▶ Task
Give the number of lines that include the word "scene", and nothing else.

▶ Recorded data
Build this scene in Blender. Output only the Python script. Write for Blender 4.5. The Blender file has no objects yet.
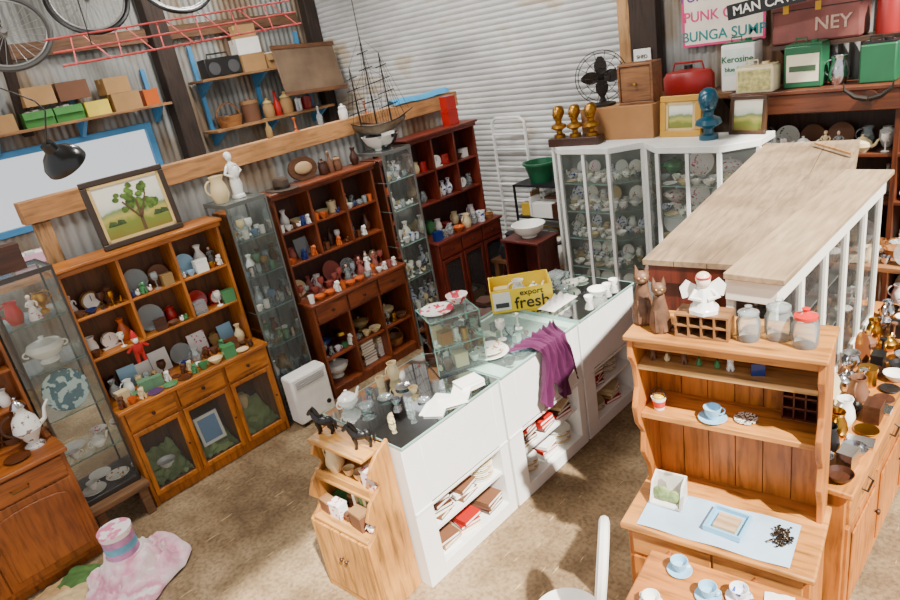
import bpy, bmesh, math, random
from mathutils import Vector, Matrix, noise as mn
pi=math.pi
S=bpy.context.scene; COL=S.collection
rng=random.Random(11)
# ------------------------------------------------------------ geometry
def box(x0,x1,y0,y1,z0,z1):
    V=[(x,y,z) for z in (z0,z1) for y in (y0,y1) for x in (x0,x1)]
    return V,[(0,2,3,1),(4,5,7,6),(0,1,5,4),(2,6,7,3),(0,4,6,2),(1,3,7,5)]
def cb(cx,cy,cz,sx,sy,sz): return box(cx-sx/2,cx+sx/2,cy-sy/2,cy+sy/2,cz-sz/2,cz+sz/2)
def J(*gs):
    V=[];F=[]
    for g in gs:
        o=len(V);V+=list(g[0]);F+=[tuple(i+o for i in f) for f in g[1]]
    return V,F
def T(g,loc=(0,0,0),rot=(0,0,0),s=1):
    s=(s,s,s) if not hasattr(s,'__len__') else s
    M=Matrix.Translation(loc)@Matrix.Rotation(rot[2],4,'Z')@Matrix.Rotation(rot[1],4,'Y')@Matrix.Rotation(rot[0],4,'X')@Matrix.Diagonal((*s,1))
    return [tuple(M@Vector(v)) for v in g[0]],g[1]
def lathe(prof,n=18,c=(0,0,0),wob=None):
    V=[];F=[];rings=[]
    for r,z in prof:
        if r<1e-6: rings.append([len(V)]);V.append((c[0],c[1],c[2]+z))
        else:
            rings.append(list(range(len(V),len(V)+n)))
            for k in range(n):
                a=2*pi*k/n; rr=r*(wob(a,z) if wob else 1)
                V.append((c[0]+rr*math.cos(a),c[1]+rr*math.sin(a),c[2]+z))
    for a,b in zip(rings,rings[1:]):
        for k in range(n):
            k2=(k+1)%n
            if len(a)==1 and len(b)==1: break
            if len(a)==1: F.append((a[0],b[k],b[k2]))
            elif len(b)==1: F.append((a[k],a[k2],b[0]))
            else: F.append((a[k],a[k2],b[k2],b[k]))
    return V,F
def cyl(r,z0,z1,n=18,c=(0,0,0)): return lathe([(0,z0),(r,z0),(r,z1),(0,z1)],n,c)
def ell(cx,cy,cz,rx,ry,rz,n=12,m=8):
    g=lathe([(math.sin(pi*i/m),-math.cos(pi*i/m)) for i in range(m+1)],n)
    return T(g,(cx,cy,cz),(0,0,0),(rx,ry,rz))
def tube(pts,r,n=6,closed=False):
    P=[Vector(p) for p in pts];N=len(P);V=[];F=[]
    rs=r if hasattr(r,'__len__') else [r]*N
    up=None
    for i,p in enumerate(P):
        if closed: t=(P[(i+1)%N]-P[i-1])
        else: t=P[min(i+1,N-1)]-P[max(i-1,0)]
        t.normalize()
        if up is None:
            up=Vector((0,0,1)) if abs(t.z)<.9 else Vector((1,0,0))
        a=up-t*up.dot(t)
        if a.length<1e-5: a=t.orthogonal()
        a.normalize();b=t.cross(a);up=a
        for k in range(n):
            an=2*pi*k/n;q=p+(a*math.cos(an)+b*math.sin(an))*rs[i];V.append(tuple(q))
    m=N if closed else N-1
    for i in range(m):
        j=(i+1)%N
        for k in range(n):
            k2=(k+1)%n;F.append((i*n+k,i*n+k2,j*n+k2,j*n+k))
    if not closed: F.append(tuple(range(n))[::-1]);F.append(tuple((N-1)*n+k for k in range(n)))
    return V,F
def prism(poly,a,b,ax):
    n=len(poly)
    def mk(p,t): return (t,p[0],p[1]) if ax=='x' else ((p[0],t,p[1]) if ax=='y' else (p[0],p[1],t))
    V=[mk(p,a) for p in poly]+[mk(p,b) for p in poly]
    F=[tuple(range(n)),tuple(range(n,2*n))[::-1]]+[(i,i+n,(i+1)%n+n,(i+1)%n) for i in range(n)]
    return V,F
def surf(f,nu,nv):
    V=[f(i/nu,j/nv) for j in range(nv+1) for i in range(nu+1)]
    F=[(j*(nu+1)+i,j*(nu+1)+i+1,(j+1)*(nu+1)+i+1,(j+1)*(nu+1)+i) for j in range(nv) for i in range(nu)]
    return V,F
def arc(cx,cz,rx,rz,a0,a1,n=8,y=0): return [(cx+rx*math.cos(a0+(a1-a0)*i/n),y,cz+rz*math.sin(a0+(a1-a0)*i/n)) for i in range(n+1)]
def ring(r,t,n=28,m=6,ax='z'):
    pts=[(r*math.cos(2*pi*i/n),r*math.sin(2*pi*i/n),0) for i in range(n)]
    if ax=='y': pts=[(p[0],0,p[1]) for p in pts]
    return tube(pts,t,m,True)
def ground(g):
    m=min(v[2] for v in g[0]);return [(v[0],v[1],v[2]-m) for v in g[0]],g[1]
# ------------------------------------------------------------ materials
MC={}
def nt(name):
    m=bpy.data.materials.new(name);m.use_nodes=True;t=m.node_tree
    return m,t,t.nodes['Principled BSDF']
def lin(c): return tuple(((x/255)/12.92 if x/255<=.04045 else ((x/255+.055)/1.055)**2.4) for x in c)
def noise(t,scale,sv=(1,1,1),detail=4,co='Object'):
    tc=t.nodes.new('ShaderNodeTexCoord');mp=t.nodes.new('ShaderNodeMapping');mp.inputs['Scale'].default_value=sv
    n=t.nodes.new('ShaderNodeTexNoise');n.inputs['Scale'].default_value=scale;n.inputs['Detail'].default_value=detail
    t.links.new(tc.outputs[co],mp.inputs[0]);t.links.new(mp.outputs[0],n.inputs['Vector']);return n
def ramp(t,src,stops):
    r=t.nodes.new('ShaderNodeValToRGB');e=r.color_ramp.elements
    while len(e)<len(stops): e.new(.5)
    for k,(p,c) in enumerate(stops): e[k].position=p;e[k].color=(*c,1)
    t.links.new(src,r.inputs[0]);return r
def paint(c,rough=.5,metal=0,var=.12,scale=6,bump=0):
    k=('p',c,rough,metal,var,scale)
    if k in MC: return MC[k]
    m,t,b=nt('paint');l=lin(c)
    n=noise(t,scale);r=ramp(t,n.outputs[0],[(.3,tuple(x*(1-var) for x in l)),(.7,tuple(min(1,x*(1+var*.6)) for x in l))])
    t.links.new(r.outputs[0],b.inputs['Base Color']);b.inputs['Roughness'].default_value=rough;b.inputs['Metallic'].default_value=metal
    MC[k]=m;return m
def wood(c,ax='x',rough=.42,var=.6):
    k=('w',c,ax,rough,var)
    if k in MC: return MC[k]
    m,t,b=nt('wood');l=lin(c)
    sv={'x':(1,9,9),'y':(9,1,9),'z':(9,9,1)}[ax]
    n=noise(t,4.5,sv,6);n.inputs['Distortion'].default_value=.5
    r=ramp(t,n.outputs[0],[(.28,tuple(x*(1-var) for x in l)),(.5,l),(.75,tuple(min(1,x*1.3) for x in l))])
    n2=noise(t,2.6,detail=4);r2=ramp(t,n2.outputs[0],[(.33,(.5,.45,.4)),(.6,(1,1,1))])
    mx=t.nodes.new('ShaderNodeMix');mx.data_type='RGBA';mx.blend_type='MULTIPLY';mx.inputs[0].default_value=.75 if var>.3 else .4
    t.links.new(r.outputs[0],mx.inputs[6]);t.links.new(r2.outputs[0],mx.inputs[7]);t.links.new(mx.outputs[2],b.inputs['Base Color']);b.inputs['Roughness'].default_value=rough
    bp=t.nodes.new('ShaderNodeBump');bp.inputs['Strength'].default_value=.12;t.links.new(n.outputs[0],bp.inputs['Height']);t.links.new(bp.outputs[0],b.inputs['Normal'])
    MC[k]=m;return m
def china(c,c2=None,scale=30,th=.6):
    k=('c',c,c2,scale)
    if k in MC: return MC[k]
    m,t,b=nt('china')
    if c2:
        n=noise(t,scale,detail=2);r=ramp(t,n.outputs[0],[(th,lin(c)),(th+.04,lin(c2))]);t.links.new(r.outputs[0],b.inputs['Base Color'])
    else: b.inputs['Base Color'].default_value=(*lin(c),1)
    b.inputs['Roughness'].default_value=.18
    MC[k]=m;return m
def glass(tint=(.95,.98,.965),body=.035,name='glass'):
    k=('g',tint,body)
    if k in MC: return MC[k]
    m=bpy.data.materials.new(name);m.use_nodes=True;t=m.node_tree;t.nodes.remove(t.nodes['Principled BSDF'])
    out=t.nodes['Material Output'];tr=t.nodes.new('ShaderNodeBsdfTransparent');tr.inputs[0].default_value=(*tint,1)
    gl=t.nodes.new('ShaderNodeBsdfGlossy');gl.inputs['Roughness'].default_value=.04
    df=t.nodes.new('ShaderNodeBsdfDiffuse');df.inputs[0].default_value=(*[min(1,x*.9) for x in tint],1)
    fr=t.nodes.new('ShaderNodeFresnel');fr.inputs[0].default_value=1.3
    a=t.nodes.new('ShaderNodeMixShader');a.inputs[0].default_value=body;b=t.nodes.new('ShaderNodeMixShader')
    t.links.new(tr.outputs[0],a.inputs[1]);t.links.new(df.outputs[0],a.inputs[2])
    t.links.new(fr.outputs[0],b.inputs[0]);t.links.new(a.outputs[0],b.inputs[1]);t.links.new(gl.outputs[0],b.inputs[2]);t.links.new(b.outputs[0],out.inputs[0])
    MC[k]=m;return m
PANE=glass();PANED=glass((.8,.91,.87),.1);PANET=glass((.66,.82,.77),.12);GW=glass((.88,.94,.94),.2)
GWB=glass((.45,.65,.8),.35);GWG=glass((.35,.65,.4),.4);GWR=glass((.75,.25,.2),.4);GWA=glass((.75,.5,.2),.4)
EDGE=paint((150,190,180),.2)
PINE=(182,106,32)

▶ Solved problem
2